The following are some descriptions from an article called What is a Situationship online: I picked the ones I can more or less relate to my husband during his living arrangements with the OW.

I recognize that each separation is different. But it sure lit light bulbs in my mind! smile

The relationship is undefined: You and your partner may not have had the "What are we?" conversation, to define the relationship, set expectations, and outline boundaries. It may feel too early to have the conversation, or you may not feel comfortable bringing it up.

There’s no mention of the future: People who are in a relationship may plan for the future in some capacity, whether it’s going to an event in the near future or longer term plans to settle down and have a family. In a situationship, there’s typically no discussion of the future.

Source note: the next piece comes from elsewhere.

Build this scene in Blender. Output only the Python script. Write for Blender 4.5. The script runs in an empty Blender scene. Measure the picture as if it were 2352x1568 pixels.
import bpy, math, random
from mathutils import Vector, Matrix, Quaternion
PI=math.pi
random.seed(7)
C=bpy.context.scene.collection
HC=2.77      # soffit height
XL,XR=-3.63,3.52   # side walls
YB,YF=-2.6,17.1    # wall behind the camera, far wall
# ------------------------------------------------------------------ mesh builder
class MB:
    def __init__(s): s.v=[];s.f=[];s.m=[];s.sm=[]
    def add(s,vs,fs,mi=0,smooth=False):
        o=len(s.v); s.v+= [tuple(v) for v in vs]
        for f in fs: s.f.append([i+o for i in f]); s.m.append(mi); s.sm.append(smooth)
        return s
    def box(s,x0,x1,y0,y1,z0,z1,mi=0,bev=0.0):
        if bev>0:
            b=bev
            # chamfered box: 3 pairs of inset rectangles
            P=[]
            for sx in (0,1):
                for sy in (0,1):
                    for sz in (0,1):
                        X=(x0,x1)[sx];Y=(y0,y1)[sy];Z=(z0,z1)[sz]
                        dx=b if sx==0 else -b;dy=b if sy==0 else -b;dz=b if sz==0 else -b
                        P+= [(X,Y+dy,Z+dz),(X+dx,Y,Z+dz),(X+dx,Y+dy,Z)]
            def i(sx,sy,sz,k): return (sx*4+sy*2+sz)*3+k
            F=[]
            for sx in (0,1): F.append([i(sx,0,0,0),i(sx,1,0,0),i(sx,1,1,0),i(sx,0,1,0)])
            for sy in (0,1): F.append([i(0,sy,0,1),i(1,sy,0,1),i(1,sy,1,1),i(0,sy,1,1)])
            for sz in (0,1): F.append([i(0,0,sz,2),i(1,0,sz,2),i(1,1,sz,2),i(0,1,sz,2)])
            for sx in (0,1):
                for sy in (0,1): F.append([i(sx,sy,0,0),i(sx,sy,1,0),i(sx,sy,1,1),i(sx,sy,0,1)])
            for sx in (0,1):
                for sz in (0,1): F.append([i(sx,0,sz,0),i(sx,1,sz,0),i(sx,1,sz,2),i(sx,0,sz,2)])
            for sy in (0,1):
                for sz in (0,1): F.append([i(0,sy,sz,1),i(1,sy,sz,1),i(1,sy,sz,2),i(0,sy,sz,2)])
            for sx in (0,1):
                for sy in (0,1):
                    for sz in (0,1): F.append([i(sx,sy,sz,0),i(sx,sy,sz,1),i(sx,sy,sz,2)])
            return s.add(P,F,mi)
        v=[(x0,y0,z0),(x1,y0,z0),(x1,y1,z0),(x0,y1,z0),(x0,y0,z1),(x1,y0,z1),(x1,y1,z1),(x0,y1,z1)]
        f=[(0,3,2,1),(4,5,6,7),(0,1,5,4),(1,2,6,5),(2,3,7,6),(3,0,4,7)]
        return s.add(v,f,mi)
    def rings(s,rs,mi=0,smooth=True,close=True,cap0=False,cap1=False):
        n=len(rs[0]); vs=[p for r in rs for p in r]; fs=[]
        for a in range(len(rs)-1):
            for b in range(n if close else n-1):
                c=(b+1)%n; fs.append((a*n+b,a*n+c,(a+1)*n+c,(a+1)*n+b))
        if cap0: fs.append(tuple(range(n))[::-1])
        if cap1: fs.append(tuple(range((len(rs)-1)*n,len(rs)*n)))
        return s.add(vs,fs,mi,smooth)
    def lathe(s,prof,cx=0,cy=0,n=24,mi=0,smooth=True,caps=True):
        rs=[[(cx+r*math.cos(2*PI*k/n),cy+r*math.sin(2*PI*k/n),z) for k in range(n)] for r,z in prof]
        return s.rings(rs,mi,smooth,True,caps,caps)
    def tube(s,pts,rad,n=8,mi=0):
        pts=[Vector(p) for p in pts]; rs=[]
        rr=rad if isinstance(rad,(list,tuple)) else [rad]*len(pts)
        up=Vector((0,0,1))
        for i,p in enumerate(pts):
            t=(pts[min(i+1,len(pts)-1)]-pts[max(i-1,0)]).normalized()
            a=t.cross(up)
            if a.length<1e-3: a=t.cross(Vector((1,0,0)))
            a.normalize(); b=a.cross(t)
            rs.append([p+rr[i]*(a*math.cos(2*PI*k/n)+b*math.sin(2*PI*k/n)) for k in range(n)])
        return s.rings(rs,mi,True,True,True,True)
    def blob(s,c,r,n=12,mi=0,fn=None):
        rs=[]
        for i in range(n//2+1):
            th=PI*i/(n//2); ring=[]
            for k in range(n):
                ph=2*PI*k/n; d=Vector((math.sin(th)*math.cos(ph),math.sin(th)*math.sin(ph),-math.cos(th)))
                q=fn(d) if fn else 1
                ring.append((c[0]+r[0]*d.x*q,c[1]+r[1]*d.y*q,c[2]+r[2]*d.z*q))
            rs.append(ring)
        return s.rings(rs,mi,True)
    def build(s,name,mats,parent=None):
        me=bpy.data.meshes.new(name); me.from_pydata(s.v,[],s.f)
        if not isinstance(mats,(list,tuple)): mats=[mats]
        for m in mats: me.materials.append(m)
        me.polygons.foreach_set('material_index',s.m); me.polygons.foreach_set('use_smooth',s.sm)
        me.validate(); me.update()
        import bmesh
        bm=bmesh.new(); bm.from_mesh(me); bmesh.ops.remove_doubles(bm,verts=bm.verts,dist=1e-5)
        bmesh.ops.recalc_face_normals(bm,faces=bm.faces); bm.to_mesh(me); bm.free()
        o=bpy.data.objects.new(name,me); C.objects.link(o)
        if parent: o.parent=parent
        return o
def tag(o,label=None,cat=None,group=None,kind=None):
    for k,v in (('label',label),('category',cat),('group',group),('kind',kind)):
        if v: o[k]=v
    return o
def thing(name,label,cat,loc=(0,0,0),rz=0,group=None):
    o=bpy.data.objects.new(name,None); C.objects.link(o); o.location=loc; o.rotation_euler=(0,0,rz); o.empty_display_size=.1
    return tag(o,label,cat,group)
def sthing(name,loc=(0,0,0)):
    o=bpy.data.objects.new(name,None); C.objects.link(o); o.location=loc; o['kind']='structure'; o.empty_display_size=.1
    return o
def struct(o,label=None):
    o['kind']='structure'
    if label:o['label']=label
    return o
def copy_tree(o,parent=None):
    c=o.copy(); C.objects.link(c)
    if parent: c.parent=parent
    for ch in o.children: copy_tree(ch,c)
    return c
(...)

The connection is superficial: Though you and your partner may spend time together, or may even be intimate with each other, you may not have developed a deep emotional connection. The conversation may be superficial and you may notice that your partner never asks you personal questions,

The relationship is based on convenience: You and your partner may not prioritize each other or go out of your way to see each other; instead, you may tend to make spur of the moment plans based on convenience, if you have a gap in your schedule or if something else doesn’t work out, for instance.

People who tend to gravitate towards situationships are those who want the emotional connection and intimacy with a partner in a compartmentalized way. They can have emotional presence and connection in person, but when apart, they can have their freedom.

Both parties may not be honest about what they want out of the arrangement. Typically, one person is content with the casual aspect of the relationship, while the other is hoping that it might turn into something more. 

The mental health impact can be immense for the person wanting more as they may begin to conflate their sense of self-worth with gaining the approval of the other person. 


Additionally, because situationships tend to be superficial, the partner wanting more usually does not know the other person well, which causes them to idealize their partner, and in turn devalue themselves. 

The article helped me understand the dynamics that may have been present to some degree in their seemingly "perfect" arrangement once he abandoned me for her.

I believed at that time, that she was perfect for him. I had lost all respect I had for this man that I was with for 40 years and I believed at the time, that they deserved one another.

Bottom line, their relationship was far removed from the perfect image and story I had created in my mind. The way I see it, It actually sounds pretty awful to live like that. duh

So three years later, this definition validated some of our conversations about the time he was living with his OW( not the affair) and explained my husband’s mindset at the time he wanted me to take him back with remorse, shame, apologies, contritions and all.